Прекрасное одиночество без единого часа одиночества. Людьми забиваю пустоты, но пустоты продолжают быть – великолепные, холодные, замаскированные буднями.
Месяц – перевод болгарской пьесы[1067] и уроки болгарского. Коллеги: Пузырева Женя и Доброва Маша. У первой – время войны в Англии, у второй – в Колумбии. Писатель Ю. Герман буквально повторяет мои слова:
– Значит, все-таки есть такая страна – Колумбия?!
В прошлом году – февраль: перевод писем Радищева с Анной Андреевной[1068].
В этом году – февраль: попытка вновь «заработать» на письмах Радищева через Институт истории литературы. Маше Добровой – франсистке – по партийной линии предложили попробовать свои силы на русском языке XVIII века. Всю ночь работаю – жучком! – для ее работы. Если проверять будет Пиксанов, мы погибли. Я могу дать прекрасную стилизацию XVIII века, но, конечно, не чистый радищевский стиль… Для этого нужно время, а у меня было 9 часов всего: и для овладения, и для оформления.
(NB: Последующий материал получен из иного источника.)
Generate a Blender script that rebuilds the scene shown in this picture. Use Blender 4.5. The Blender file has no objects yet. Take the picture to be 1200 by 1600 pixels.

Пусть бы забраковали: и такая, «сверхскоростная», попытка архаизации стоит дорого!
Эдик, видимо, шизоид. Эндогенная нервность.
Котенок Тика умер. На его месте цветет и тиранствует самая обыкновенная ленинградская кошка Кузя, бог Эдуарда, бич его и обожаемый палач. Кузя – типичная дочка ахматовской Катьки! Если темпераментом Кузя пойдет в маму – Катьку, – катастрофа! Пока – ей 16 месяцев – держу ее в принудительном девстве!
Совершенно нет времени для себя.
Видимо, это очень хорошо. Видимо – так и надо.
Седею, старею – и радуюсь этому. Мои болгарские дамы хотят омолодить меня хной, но я протестую.
Минуло полтора года, как умер Г. В. Рейтц, самый необыкновенный человек в моей жизни.
В мае – июне 1949-го была около месяца в Москве – резко обострилась по-хорошему связь с Ниной Воронцовой и ее матерью, вдовой генерала Олохова.
Москва – прекрасна и чудовищна: галлюцинаторное смешение ХХI века с XVII. Дивные кремлевские и москворецкие перспективы – и зловонные, захламленные арбатские переулочки.
Николеньку не искала. В конце 49-го года страшные встречи с Артемовым: легендарный «комиссар» кажется страшным «недорасстрелянным» призраком в нашу эпоху.
Что же еще?
Кажется, все!
Татика с декабря 1948-го пребывает в Польше – и от ужаса встречи с «милыми родственниками» мечтает, как о высшей благодати, о возвращении на родину. Пусть нищета – но дома, дома!
Вторник – 11 апреля [1950] года
На днях в журнале «Огонек» № 14 напечатаны первые советские стихи Ахматовой[1069] – и первые вообще после такого большого перерыва. Значит, прощена. Обрадовалась и послала ей телеграмму в Москву, где она уже около месяца гостит у Ардовых. Левушка, говорят, переведен в Москву[1070]. Может, больше и не увижу его никогда.